─── Records for this task ───

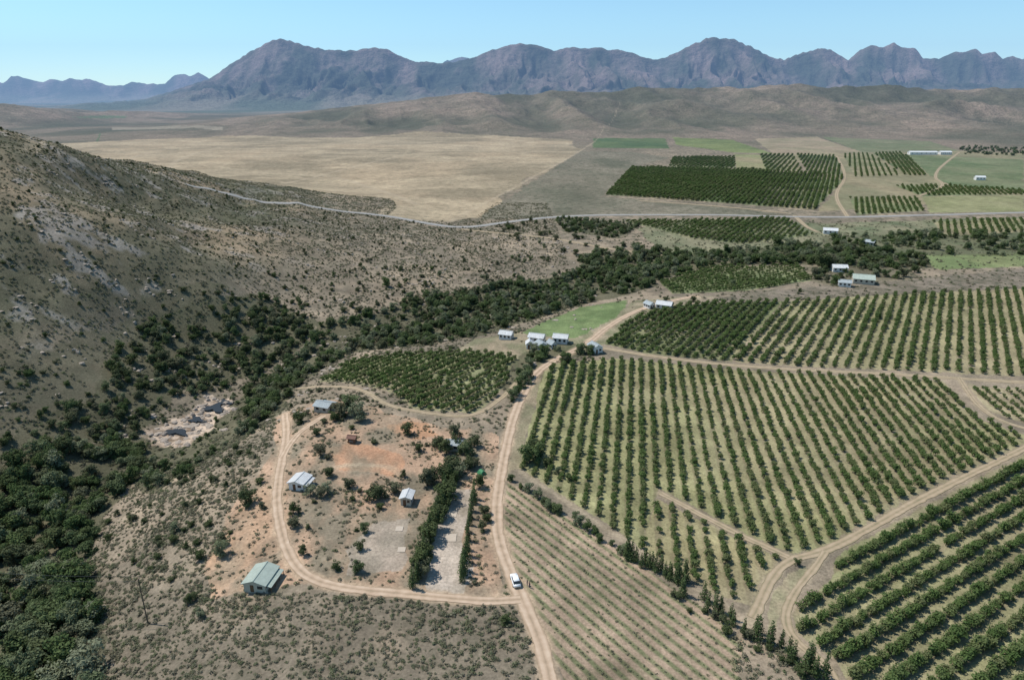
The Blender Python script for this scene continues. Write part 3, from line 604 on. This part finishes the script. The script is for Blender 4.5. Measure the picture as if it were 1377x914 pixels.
rowtrees("windbreak_tree",(590,600),(635,612),8,4,6.5,6)
rowtrees("hedgerow_tree",(690,648),(840,745),16,2,4,4,BRO,6.6)
rowtrees("hedgerow_tree",(840,748),(920,785),16,4.5,8,4)
rowtrees("hedgerow_tree",(925,800),(1110,915),18,4,8,6)
rowtrees("hedgerow_tree",(900,800),(1080,905),14,1.5,3.5,8,DRK,6.6)
rowtrees("roadside_tree",(690,535),(712,508),5,4,6,2,BRO,6.6)
# ------------------------------------------------------------------ buildings
def mobj(name,vs,fs,mat,parent):
    m=bpy.data.meshes.new(name); m.from_pydata(vs,[],fs); m.materials.append(mat); m.update()
    o=bpy.data.objects.new(name,m); sc.collection.objects.link(o); o.parent=parent; return o
def box(name,c,s,mat,parent):
    x,y,z=c; a_,b_,h_=s[0]/2,s[1]/2,s[2]/2
    vs=[(x+i*a_,y+j*b_,z+k*h_) for k in(-1,1) for j in(-1,1) for i in(-1,1)]
    return mobj(name,vs,[(0,2,3,1),(4,5,7,6),(0,1,5,4),(2,6,7,3),(0,4,6,2),(1,3,7,5)],mat,parent)
M_white=simple("white_plaster",(.68,.66,.62),.8,.06,2); M_cream=simple("cream_plaster",(.5,.45,.36),.8,.1,2)
M_glass=simple("window_glass",(.03,.035,.04),.1,.1,2,0,.6); M_wood=simple("wood",(.16,.09,.05),.8,.2,5)
def corr(name,col,rough=.45):
    m=simple(name,col,rough,.15,.8,.0,.4); nt=m.node_tree; N=nt.nodes;L=nt.links
    tc=[n for n in N if n.type=='TEX_COORD'][0]; w=N.new("ShaderNodeTexWave"); w.inputs["Scale"].default_value=2.5; w.bands_direction='Y'; L.new(tc.outputs["Object"],w.inputs["Vector"])
    bp=N.new("ShaderNodeBump"); bp.inputs["Distance"].default_value=.05; L.new(w.outputs[0],bp.inputs["Height"]); b=[n for n in N if n.type=='BSDF_PRINCIPLED'][0]; L.new(bp.outputs[0],b.inputs["Normal"]); return m
R_green=corr("green_roof_sheet",(.44,.50,.42)); R_white=corr("white_roof_sheet",(.68,.68,.66)); R_grey=corr("grey_roof_sheet",(.40,.44,.44)); R_red=corr("rust_roof_sheet",(.22,.11,.075))
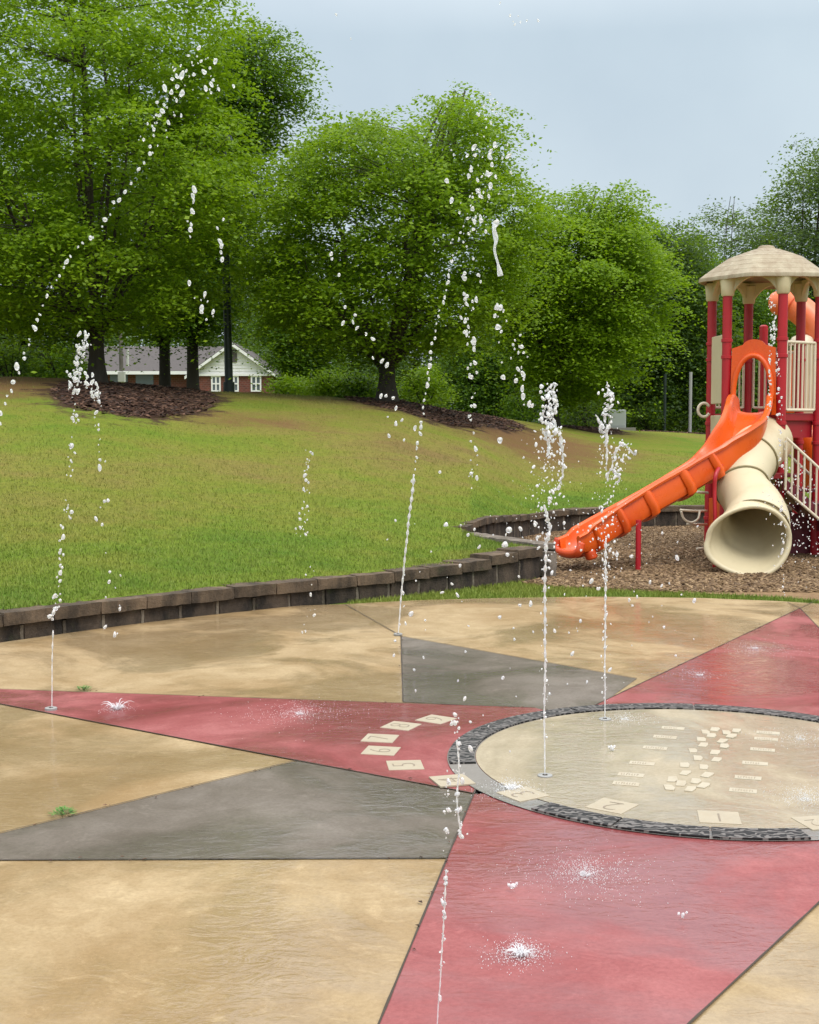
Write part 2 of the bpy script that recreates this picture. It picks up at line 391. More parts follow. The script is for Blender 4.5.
def hill(X, Y):
    X = np.asarray(X, float); Y = np.maximum(np.asarray(Y, float), .5)
    u = np.clip(X / Y, -1.1, .9)
    yA = np.interp(u, uAk, yAk); yC = np.interp(u, uCk, yCk)
    yr = YR(u); zr = ZR(u)
    sA = np.clip((Y - yA) / (yr - yA), 0, 1); zA = ZWA(u) + (zr - ZWA(u)) * gprof(sA)
    sC = np.clip((Y - yC) / (yr - yC), 0, 1); zC = .31 + (zr - .31) * gprof(sC)
    w = sstep(pu(462), pu(530), u)
    z = zA * (1 - w) + zC * w
    z = z - .25 * sstep(0, 18, Y - yr)
    return z
def nz2(X, Y, sc, seed=0.): return mnoise.noise(Vector((X * sc + seed, Y * sc - seed, seed)))
def attrs(X, Y):
    """material zones of the hill: dry turf, bare clay, bark mulch"""
    u = np.clip(X / np.maximum(Y, .5), -1.1, .9); yA = np.where(u > pu(470), np.interp(u, uCk, yCk), np.interp(u, uAk, yAk)); yr = YR(u)
    s = (Y - yA) / (yr - yA)
    dry = np.interp(s, [0, .05, .12, .22, .38, .9, 1.1], [.25, .14, .16, .55, .90, .95, .6])
    px = u * FPX + CX
    dry = dry * np.interp(px, [0, 250, 480, 640, 819], [.85, .85, 1.0, .8, .7])
    def blob(cx, cy, rx, ry, rot=0.0):
        a = X - cx; b = Y - cy; c, q = math.cos(rot), math.sin(rot)
        return np.clip(1.25 - np.sqrt(((a * c + b * q) / rx) ** 2 + ((-a * q + b * c) / ry) ** 2) * .75, 0, 1.0)
    mulch = np.maximum(blob(-5.35, 25.8, 1.65, 4.4, .10), blob(.1, 30.4, 1.7, 3.2, 0)); mulch = np.maximum(mulch, blob(1.2, 31.8, 1.6, 3.6, -.35) * .95)
    mulch = np.maximum(mulch, blob(5.2, 39.5, 1.3, 2.4)); mulch = np.maximum(mulch, blob(9.3, 45.5, 3.0, 2.5))
    mulch = np.where((s > 1.12) & (px > 590), 1, mulch)
    clay = np.maximum(blob(-8.6, 25.4, 3.2, 4.4), blob(2.9, 30.2, 2.4, 4.2, -.25)); clay = np.maximum(clay, blob(-4.2, 23.4, 4.4, 1.6) * .70)
    clay = np.maximum(clay, blob(3.7, 28.5, 1.6, 3.0) * .7)
    return dry, clay, mulch
def sheet_grid(name, us, ylo, nyr, far):
    rows = []
    for u in us:
        y0 = ylo(u); yr = float(YR(u))
        ys = np.concatenate([y0 + (yr + 4 - y0) * np.linspace(0, 1, nyr) ** 1.15, yr + 4 + (far - yr - 4) * np.linspace(0, 1, 26)[1:] ** 2])
        rows.append(np.c_[u * ys, ys])
    G = np.array(rows); nu, ny = G.shape[:2]
    X = G[..., 0].ravel(); Y = G[..., 1].ravel(); Z = hill(X, Y)
    Z = Z + np.array([.035 * nz2(x, y, .35, 3.) + .015 * nz2(x, y, 1.4, 8.) for x, y in zip(X, Y)]) * np.clip((Y - 9) / 8, 0, 1)
    i = np.arange(nu - 1)[:, None] * ny + np.arange(ny - 1)[None, :]
    F = np.stack([i, i + ny, i + ny + 1, i + 1], -1).reshape(-1, 4)
    o = link_mesh(name, np.c_[X, Y, Z], F, M['lawn'], None, True); tag(o, kind='structure')
    d, c, m = attrs(X, Y)
    for nm, a in (('dry', d), ('clay', c), ('mulch', m)):
        at_ = o.data.attributes.new(nm, 'FLOAT', 'POINT'); at_.data.foreach_set('value', a.astype(np.float32))
    return o
u0 = pu(462.0)
usL = np.concatenate([np.linspace(-1.1, pu(-120), 18)[:-1], np.linspace(pu(-120), u0, 90)])
usR = np.concatenate([np.linspace(u0, pu(900), 80), np.linspace(pu(900), .9, 14)[1:]])
sheet_grid('lawn', usL, lambda u: float(np.interp(u, uAk, yAk)) + .12, 90, 420)
sheet_grid('lawn', usR, lambda u: float(np.interp(u, uCk, yCk)) + .12, 80, 420)
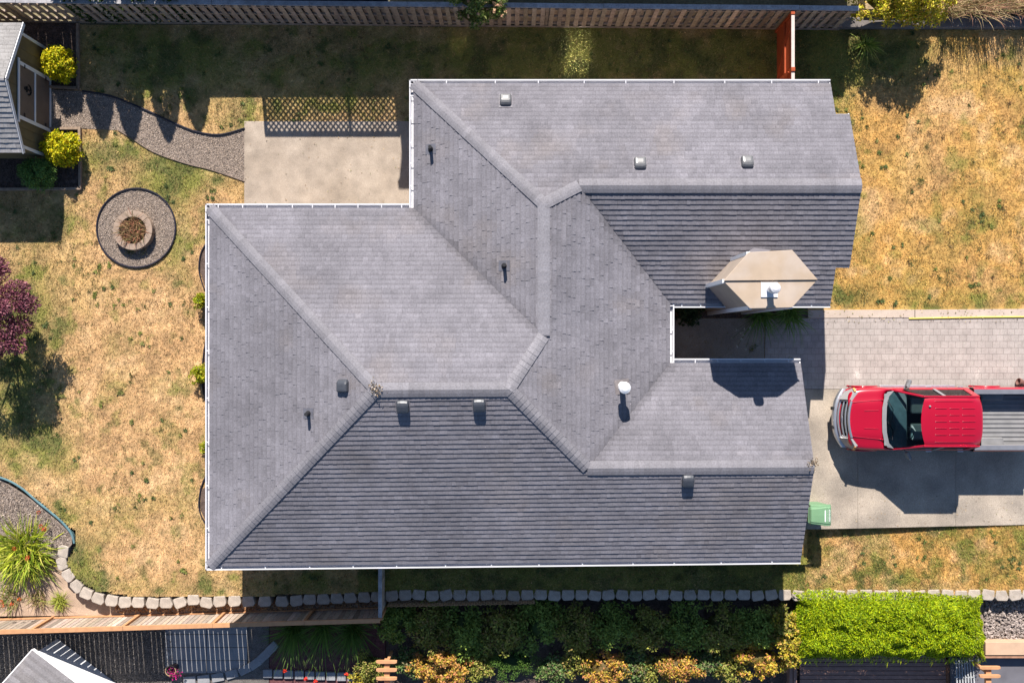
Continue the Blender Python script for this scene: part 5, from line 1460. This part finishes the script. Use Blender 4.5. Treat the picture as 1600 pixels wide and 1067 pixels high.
# grille, lamps, bumper
mb = MB(); gy = np.linspace(-.57, .57, 13)
gx = lambda y: .12 + .10 * (y / .6) ** 2
G_ = lambda t_, y: Tp(gx(y) + .20 * t_, y, .62 + .44 * t_)
mb.grid([[G_(t_, y) for y in gy] for t_ in (0, 1)]); gr = mb.build('grille', M_dark, tk)
for t_, r_ in ((1.0, .045), (.70, .03), (.40, .03), (.08, .04)):
    mb = MB(); mb.tube([tuple(Vector(G_(t_, y)) + Vector((-.02, 0, .015))) for y in gy], r_, 8); mb.build('grille_bar', M_chrome, gr, smooth=True)
for sg in (-1, 1):
    mb = MB(); mb.tube([tuple(Vector(G_(t_, sg * .57)) + Vector((-.015, 0, .01))) for t_ in (0, .5, 1)], .035, 8); mb.build('grille_bar', M_chrome, gr, smooth=True)
mb = MB(); c_ = Vector(G_(.55, 0)) + Vector((-.055, 0, .03)); rows = []
for rr in (1.0, .82, .8, .02): rows.append([tuple(c_ + Vector((-.02 * (1 - rr) - (.012 if rr > .81 else .006), .10 * rr * math.cos(a_), .045 * rr * math.sin(a_)))) for a_ in np.linspace(0, 2 * math.pi, 18, endpoint=False)])
mb.grid(rows[:2], (.8, .8, .85), closed=True); mb.grid(rows[2:], (.03, .06, .22), closed=True); mb.build('emblem', mat('emblem', (1, 1, 1), rough=.25, attr=True, var=0), gr)
mb = MB(); by = np.linspace(-.93, .93, 17); bx = lambda y: .0 + .30 * abs(y / .95) ** 2.6
rows = [[Tp(bx(y) + dx, y, z) for y in by] for dx, z in ((.14, .60), (.02, .60), (-.02, .56), (-.02, .46), (.03, .40))]
mb.grid(rows); mb.build('bumper', M_chrome, tk, smooth=True)
mb = MB(); rows = [[Tp(bx(y) + dx, y * .99, z) for y in by] for dx, z in ((.30, .72), (.12, .70), (.09, .63), (.13, .601))]; mb.grid(rows); mb.build('valance', M_red, tk, smooth=True)
for sg in (-1, 1):
    mb = MB(); mb.box(TX - .035, TX + .05, TY + sg * .30 - .05, TY + sg * .30 + .05, .44, .62); mb.build('tow_hook', M_dark, tk)
    mb = MB(); q_ = [(.12, .61, .72), (.30, .86, .74), (.50, .975, .97), (.50, .86, 1.08), (.36, .61, 1.09)]
    mb.poly([Tp(x, sg * y, z) for x, y, z in (q_ if sg < 0 else q_[::-1])]); mb.poly([Tp(x + .12, sg * (y - .05), z - .02) for x, y, z in (q_[::-1] if sg < 0 else q_)])
    for i in range(5):
        a_, b_ = q_[i], q_[(i + 1) % 5]; mb.poly([Tp(a_[0], sg * a_[1], a_[2]), Tp(b_[0], sg * b_[1], b_[2]), Tp(b_[0] + .12, sg * (b_[1] - .05), b_[2] - .02), Tp(a_[0] + .12, sg * (a_[1] - .05), a_[2] - .02)])
    hl = mb.build('headlight', M_lamp, tk)
    mb = MB(); a_, b_ = q_[2], q_[3]; mb.bar(Tp(a_[0] - .01, sg * a_[1], a_[2] + .012), Tp(b_[0] - .0, sg * b_[1], b_[2] + .012), .06, .02); mb.build('indicator', mat('amber', (.6, .25, .08), rough=.2), hl)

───

Pull out the lines above in which the word "part" appears.

Answer for the task:
The Blender Python script for this scene continues. Write part 3, from line 604 on. This part finishes the script. The script is for Blender 4.5. Measure the picture as if it were 1377x914 pixels.
Write part 2 of the bpy script that recreates this picture. It picks up at line 391. More parts follow. The script is for Blender 4.5.
Continue the Blender Python script for this scene: part 5, from line 1460. This part finishes the script. Use Blender 4.5. Treat the picture as 1600 pixels wide and 1067 pixels high.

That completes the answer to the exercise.